El dolor oprime el pecho, la rabia crece y empieza a tornarse en odio. Pero también hay miedo. ¿Ganaron? me pregunto. ¿Es así, demoliéndonos en lo cotidiano, robándonos los sueños, impidiendo conservar el logro de nuestros esfuerzos como nos van a acabar? ¿Es así como esta guerra malvadamente inteligente, perversa, total nos va a destruir uno a uno?

Y le pregunto: ¿Entonces, Julio, nos vamos a rendir, esto se acabó, ganaron? En su respuesta, la Venezuela indomable se crece. “No. Así tengamos que comer monte, no van a volver. No vamos a perder lo que hemos logrado. SI ellos vuelven, nos acaban. Quieren destruirnos. De esta salimos. Están bien equivocados si creen que nos van a ganar. Aquí ganamos nosotros porque no hay de otra”.

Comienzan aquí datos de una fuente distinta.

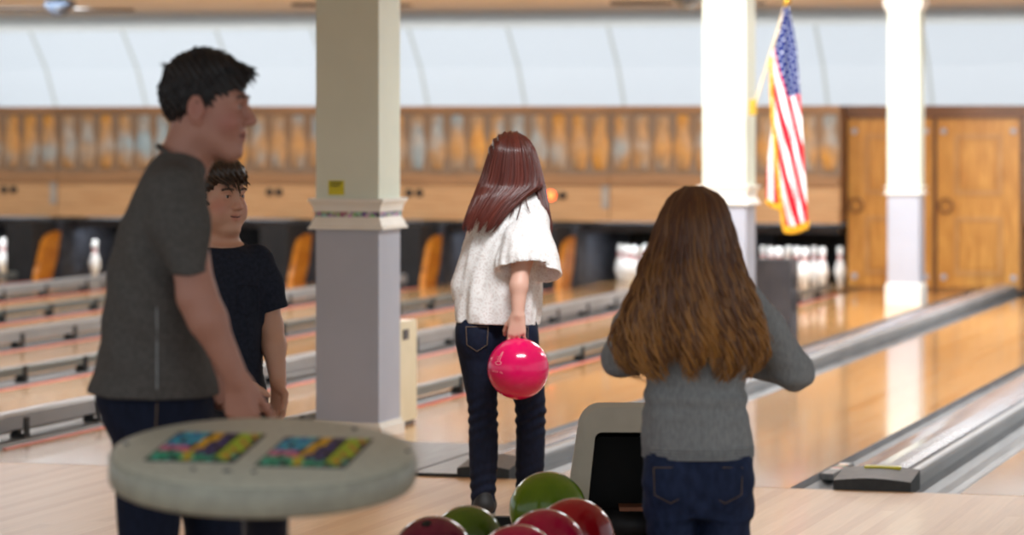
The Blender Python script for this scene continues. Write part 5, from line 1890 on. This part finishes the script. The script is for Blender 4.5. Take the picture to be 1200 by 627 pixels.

Por primera vez en el día, se me afloja un poquito la opresión de pecho. Si, éste es el mismo hombre que después del 6 diciembre nos llamó a casa para preguntar como andaba la vai.., y realmente lo que estaba indagando si éramos de los que se voltearon. Este es el hombre que ha luchado en su consejo comunal, uno de ese grupo de gente hermosa que construyó las casas con el crédito que le dieron y lo que le sobró lo convirtieron en nuevas casas para quienes las necesitaba, y como todavía les quedó hicieron la parada, e invirtieron hasta el último bien administrado bolívar en hacer cosas para su comunidad.

Esta es la gente de verdad, la Venezuela de verdad, la que sabe de lucha y dolor, pero que está llena de dignidad. La que no sale en televisión ni declara, ni diserta ni pontifica a cada rato, pero sostiene esta revolución, la que nos enseña que la lucha no es para un día sino para una vida, la que sabe que las cosas cuestan y a veces tardan, que hay problemas y retrocesos, que ocasionalmente hay que pasar agachado, pero nunca retroceder ni dejarse vencer.

Julio y mi vecina son diferentes, muy diferentes, y sin embargo son iguales. Sus vidas se gobiernan por la capacidad de seguir adelante, de seguir dando, de seguir luchando, de seguir andando, silenciosa y modestamente, tal como lo hacen millones de venezolanos, que sostienen, de pie, esta tierra de gracia, y nos enseñan, cómo me hicieron ver ese día, que tenemos que seguir pa’lante, así muchas veces nos sintamos con el corazón roto.